Tuesday, November 13, 2007

Masked Bandit

Last week I was sitting on my front porch around 10:00 pm reading a book. I heard a few noises in the bushes but didn't think anything of it. Our neighborhood has lots of outdoor cats and lots of strays. Then I heard a noise in the grass right in front of me. I look up and there is a cocker spaniel-sized raccoon standing right by my foot, staring at me.

OMFG! OMFG! OMFG! OMFG! OMFG! OMFG! OMFG! OMFG! OMFG! OMFG! OMFG! OMFG! OMFG! OMFG! OMFG! OMFG! OMFG! OMFG! OMFG! OMFG! OMFG! OMFG! OMFG! OMFG! OMFG! OMFG! OMFG! OMFG! OMFG! OMFG! OMFG! OMFG! OMFG! OMFG! OMFG! OMFG! OMFG! OMFG! OMFG! OMFG! OMFG! OMFG! OMFG! OMFG! OMFG! OMFG! OMFG! OMFG! OMFG! OMFG!

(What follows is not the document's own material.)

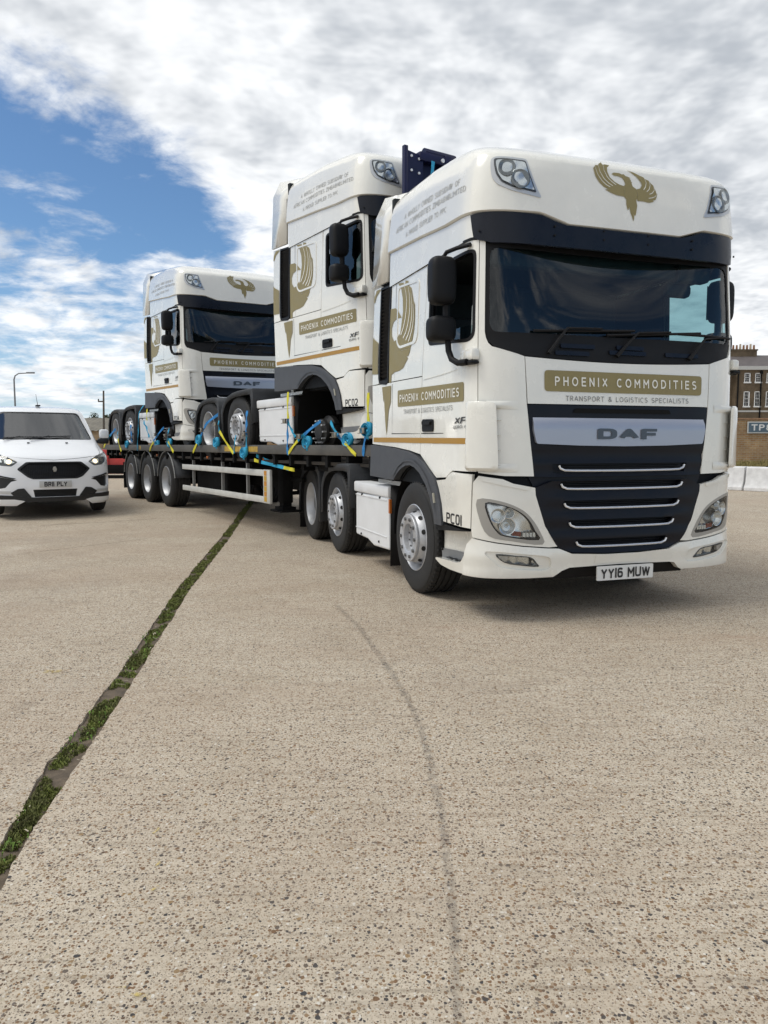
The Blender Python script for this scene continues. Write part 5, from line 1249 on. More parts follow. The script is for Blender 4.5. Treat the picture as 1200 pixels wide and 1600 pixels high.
# ---------------------------------------------------------------- ratchet straps
def strap(points, cols, w, label, ratchet=None, coil=None, nrm=(0, -1, 0)):
    """points: list of (x,y,z); cols: material per segment"""
    S = empty('ratchet_strap', TR.matrix_basis @ Vector(points[-1]))
    S.rotation_euler = TR.rotation_euler
    tag(S, label, 'strap', 'ratchet straps on the trailer')
    base = Vector(points[-1]); nr = Vector(nrm); w *= .8
    for i, (a, b) in enumerate(zip(points, points[1:])):
        a, b = Vector(a) - base, Vector(b) - base; t = (b - a).normalized(); sd = t.cross(nr).normalized() * w / 2; k = 6; V = []
        for j in range(k + 1):
            p = a + (b - a) * j / k + nr * (.008 * math.sin(math.pi * j / k)); tw_ = .25 * math.sin(j * 1.3 + i); s2 = sd * math.cos(tw_) + nr * (w / 2) * math.sin(tw_)
            V += [p + s2, p - s2, p - s2 - nr * .004, p + s2 - nr * .004]
        F = []
        for j in range(k): F += [(4 * j, 4 * j + 1, 4 * j + 5, 4 * j + 4), (4 * j + 3, 4 * j + 7, 4 * j + 6, 4 * j + 2), (4 * j + 1, 4 * j + 2, 4 * j + 6, 4 * j + 5), (4 * j, 4 * j + 4, 4 * j + 7, 4 * j + 3)]
        mesh_obj('webbing', V, F, cols[i], S)
    if ratchet:
        for rp in ratchet:
            p = Vector(rp) - base; q = MB(); d_ = Vector((.06, 0, .05))
            for sy in (-.028, .028): q.box((p.x - .075, p.y - .05, p.z + sy - .004), (p.x + .075, p.y + .0, p.z + sy + .004), 0, .002)
            q.tube([(p.x - .05, p.y - .025, p.z - .032), (p.x - .05, p.y - .025, p.z + .032)], .012, 8); q.tube([(p.x + .03, p.y - .03, p.z - .032), (p.x + .03, p.y - .03, p.z + .032)], .016, 8); q.box((p.x + .05, p.y - .07, p.z - .03), (p.x + .10, p.y - .055, p.z + .03), 0, .004)
            q.build('ratchet', mat('zinc_ratchet', (.30, .27, .22), .4, metal=.7), S)
    if coil:
        p = Vector(coil) - base; q = MB(); rng = random.Random(int(abs(coil[0]) * 100))
        V = []; F = []; n = 64; w2 = .024
        for i in range(n + 1):
            a = i * .42; rr = .022 + .062 * i / n; dy = rng.uniform(-.004, .004) + .012 * math.sin(i * .21)
            c, s_ = rr * 1.25 * math.cos(a), rr * 1.05 * math.sin(a) - .02 * i / n
            V += [(p.x + c, p.y - .03 + dy - w2, p.z + s_), (p.x + c, p.y - .03 + dy + w2, p.z + s_)]
        F = [(2 * i, 2 * i + 1, 2 * i + 3, 2 * i + 2) for i in range(n)]
        q.add(V, F)
        tl = len(V); e0 = Vector(V[-1])
        q.add([(p.x + .02, p.y - .055, p.z - .02), (p.x + .055, p.y - .045, p.z - .02), (p.x + .05, p.y - .04, p.z - .13), (p.x + .012, p.y - .05, p.z - .12)], [(0, 1, 2, 3)])
        so_ = q.build('strap_tail', M_CYANSTRAP, S, True, 80, fix=False); sd_ = so_.modifiers.new('s', 'SOLIDIFY'); sd_.thickness = .004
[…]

It was so close I could have kicked it. I love animals but I DO NOT like raccoons. I don't want to hurt them, but they are dangerous and volatile** and I don’t want them anywhere near me. Unfortunately, the ones in our neighborhood are supersized and not the least bit frightened of humans.

I let out a shriek and froze like one of those creepy living statues. It looked surprised and took a step back. In a split second different scenarios were running through my head.
Should I not move and hope it moves away?
Should I grab my pet rock on the table next to me and whack it over the head?
Should I try to kick it?
Should I throw my book at it?
Should I throw my bottle of water at it?
Should I scream and wave my arms around like a maniac?
Are raccoons even scared of maniacs?

I went with option one, stay still and hope it moves away while silently repeating “get away” to myself. That worked. He backed away from me a few feet and then he turned and scurried off into the bushes. Yikes – It took over an hour for me to start breathing normally again and for the adrenaline to die down. It scared me so bad that it made me nauseous.

Do not let a raccoon’s adorable little face and chubby body fool you! They are finely tuned killing machines! They lure you in with their cuteness or sneak up on you when you are minding your own business reading a book and then BAM – they attack! I was lucky to avoid the attack.

**I used to work at this web dev place and one of my co-workers told me that his grandpa was killed by a raccoon! Kind of a strange fluke thing, but he said that a raccoon got into his grandpa’s cabin. The grandpa was a mountain man – no phone, no electricity, no neighbors, etc. He tried to swat the raccoon out the front door with a broom or something. The raccoon bit him on the wrist and latched on. The old man’s first and only instinct was to shake it off. In the process his wrist really got torn up and he ended up bleeding to death because there was no way to get help. I realize that story may not even be true (although I think it is) and it’s a really strange and rare sequence of events, but I am not taking any chances!

4 comments:

Bri said...

I've seen a raccoon by your house before and it was the size of a dog. Someone around you must be feeding them or something..this one was waddling down the street :)

NuclearToast said...

What? Nobody feeds raccoons, they're wild animals. But the cute kind that would never hurt you, Ash. Unlike, say, sharks. Or skinheads.

Raggedy Angst said...

Personally, I'm a big fan of raccoons. They manage to be cute despite their greed and rapaciousness -- unlike, say, Republicans.

bladio said...

raccoons freak me out bad! when i lived in a house in west seattle, once a raccoon blocked the gate that led out of the yard and i couldn't leave!!